Review: The Hunger Games: Mockingjay – Part 2

Nov 23, 2015 by     Comments Off on Review: The Hunger Games: Mockingjay – Part 2    Posted under: Entertainment, Screenplay


There is no shortage of Young Adult (YA) book-to-film adaptations and now with the release of The Hunger Games: Mocking Part 2, I am reminded of how far this series has come in terms of YA book-to-film adaptations. Not to rain over the parade of numerous such adaptations out there (How can I, being such an avid Harry Potter fan?) but truly, Suzanne Collins’ science fiction series The Hunger Games film adaptation has been the best book-to-film adaptation I have ever seen. These movies are more than just movies that provide entertainment. If we read them with an open mind and look at them closely, we can observe that these adaptations have succeeded where others have not.


In case you have been living under a rock, The Hunger Games takes place in a dystopian world where the evil Capitol rules over the remaining country that comprises of 13 Districts and maintains law and order in the most twisted way imaginable; by forcing children from varying districts to compete in a gladiatorial fashion. Katniss Everdeen (Jennifer Lawrence) is a victor of the bloodsport and becomes a symbol of hope for the ordinary people of Panem by outwitting the rules of the game. In the last movie, she becomes an actual leader of the uprising against the sadistic Capitol.


Mockingjay Part 2 is the most brutal of all films due to its sheer ugliness. The action sequences, along with the small intimate moments, make you feel the complete weight of how terrible things have been for Katniss. This is something you don’t feel whilst reading the book probably because reading about war sequences is not as bad as watching. Going back, Mockingjay Part 1 opened with a damaged Katniss, whispering in the dark. Similarly, Mockingjay Part 2 opens up with Katniss in bad shape. An interesting parallel to note? The stark contrast between Part 2 and the rest of the movies is that Katniss is finally stepping up to her legend and owning it. Instead of following the rules, she is creating her own by taking control of her own destiny, something that she was unable to do before. The Mockingjay has freed herself, at last.


That is not to say Mockingjay Part 2 doesn’t have serious flaws. The ending was not as powerful as someone who is familiar with the text of the book and has high expectations would hope for. Perhaps the reason for that lied in the fact that s series such as The Hunger Games has so much to say that when  it comes to adapting it to a movie the writers are determined on including every important detail and as a result they tend to trip over most of the crucial parts.

Current world events have had no small impact on the way these films have been received. The way the theme of these series overlaps with the kind of news we hear everyday from around the globe have allowed us to think of this series as “important” an even “powerful”.  Indeed, when Mockingjay, Part 1 premiered n the midst of the Ferguson riots, we saw just how great of an impact these films have, seeing “If we burn, you burn with us” scrawled on an St. Louis arch suddenly gave the films a new power. The Hunger Games films were so alive in our collective consciousness that protestors were not only inspired by their message, they also knew that the general public would understand the reference. Whereas in Thailand the movie had been banned from releasing due to the government’s fear that it would instill a rebellion in the general public.

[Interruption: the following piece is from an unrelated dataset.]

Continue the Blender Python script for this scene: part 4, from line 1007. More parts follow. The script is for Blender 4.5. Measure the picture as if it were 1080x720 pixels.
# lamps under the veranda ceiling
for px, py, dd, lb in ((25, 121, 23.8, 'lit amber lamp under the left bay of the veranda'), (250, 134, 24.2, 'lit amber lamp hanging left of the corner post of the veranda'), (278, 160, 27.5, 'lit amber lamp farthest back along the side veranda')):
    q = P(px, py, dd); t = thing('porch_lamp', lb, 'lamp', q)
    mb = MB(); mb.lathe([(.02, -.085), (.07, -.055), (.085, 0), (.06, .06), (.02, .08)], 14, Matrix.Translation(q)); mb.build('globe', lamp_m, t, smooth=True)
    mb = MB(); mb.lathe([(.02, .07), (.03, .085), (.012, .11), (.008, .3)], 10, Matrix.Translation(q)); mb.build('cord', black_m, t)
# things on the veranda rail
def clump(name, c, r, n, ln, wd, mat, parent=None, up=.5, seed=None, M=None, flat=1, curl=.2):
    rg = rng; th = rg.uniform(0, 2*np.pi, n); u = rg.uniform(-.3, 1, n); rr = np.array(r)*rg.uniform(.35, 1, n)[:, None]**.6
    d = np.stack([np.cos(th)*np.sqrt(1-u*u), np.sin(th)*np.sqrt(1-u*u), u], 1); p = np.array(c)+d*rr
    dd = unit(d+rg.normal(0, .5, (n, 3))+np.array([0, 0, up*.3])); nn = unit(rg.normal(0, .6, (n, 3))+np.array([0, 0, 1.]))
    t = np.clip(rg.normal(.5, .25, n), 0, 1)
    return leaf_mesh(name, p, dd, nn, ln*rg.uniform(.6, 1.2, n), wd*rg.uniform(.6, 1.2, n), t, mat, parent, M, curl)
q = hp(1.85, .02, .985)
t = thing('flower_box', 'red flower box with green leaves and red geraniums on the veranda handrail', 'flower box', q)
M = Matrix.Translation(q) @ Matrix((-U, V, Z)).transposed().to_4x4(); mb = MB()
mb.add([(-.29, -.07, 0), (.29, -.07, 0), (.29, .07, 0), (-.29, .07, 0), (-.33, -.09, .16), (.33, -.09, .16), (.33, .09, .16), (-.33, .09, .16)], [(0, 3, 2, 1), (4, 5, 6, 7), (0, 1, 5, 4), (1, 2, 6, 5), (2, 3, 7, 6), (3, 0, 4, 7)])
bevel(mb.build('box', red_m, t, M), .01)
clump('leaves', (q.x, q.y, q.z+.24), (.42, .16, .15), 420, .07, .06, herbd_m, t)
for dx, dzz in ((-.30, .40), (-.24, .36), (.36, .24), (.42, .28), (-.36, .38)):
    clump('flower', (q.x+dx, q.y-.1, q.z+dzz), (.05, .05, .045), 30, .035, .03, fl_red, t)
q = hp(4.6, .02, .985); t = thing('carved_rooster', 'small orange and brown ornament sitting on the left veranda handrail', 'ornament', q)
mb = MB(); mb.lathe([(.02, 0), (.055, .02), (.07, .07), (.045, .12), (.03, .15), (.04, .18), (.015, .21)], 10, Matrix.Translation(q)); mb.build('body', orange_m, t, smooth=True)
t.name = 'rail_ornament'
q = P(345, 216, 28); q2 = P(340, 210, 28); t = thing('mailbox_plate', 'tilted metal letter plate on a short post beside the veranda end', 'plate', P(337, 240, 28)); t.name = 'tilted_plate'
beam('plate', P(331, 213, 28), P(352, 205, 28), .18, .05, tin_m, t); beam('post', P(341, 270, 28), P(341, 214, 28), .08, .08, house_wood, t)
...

Unsurprisingly, author Suzanne Collins was inspired to write her trilogy after channel surfing between reality TV shows and war coverage. This is where The Hunger Games differs from Harry Potter and other YA adaptations; The Hunger Games feels real. To the point where we can ask ourselves: Are we the Capitol? in the world of the Hunger Games the residents of the Capitol are exaggerated but there are not unrecognizable from our affluent societies. The rebels in the districts may be fighting in the fictional Hunger Games but are they really all that different from the oppressed groups from around the globe?

Remember that iconic line from Mockingjay, the book ? “Because something is significantly wrong with a creature that sacrifices its children’s lives to settle its differences.” because that is one of the most resounding lines from the entire series.


The Hunger Games do challenge us they so rightly should. With the last movie in the franchise out we say goodbye to yet another powerful series that gave us one of most impressive heroes of the 21st century. In a recent article, actor Donald Sutherland who plays President Coriolanus Snow in the movies. had a pretty shocking statement to say when asked what he thought the real message of The Hunger Games is; “If there’s any question as to what it’s an allegory for I will tell you. It is the powers that be in the United States of America. It’s profiteers. War is for profit. It’s not “to save the world for democracy” or “for king and country.” No, bulls**t. It’s for the profit of the top 10%, and the young people who see this film must recognize that for the future ‘blind faith in their leaders,’ as Bruce Springsteen said, “will get you dead.”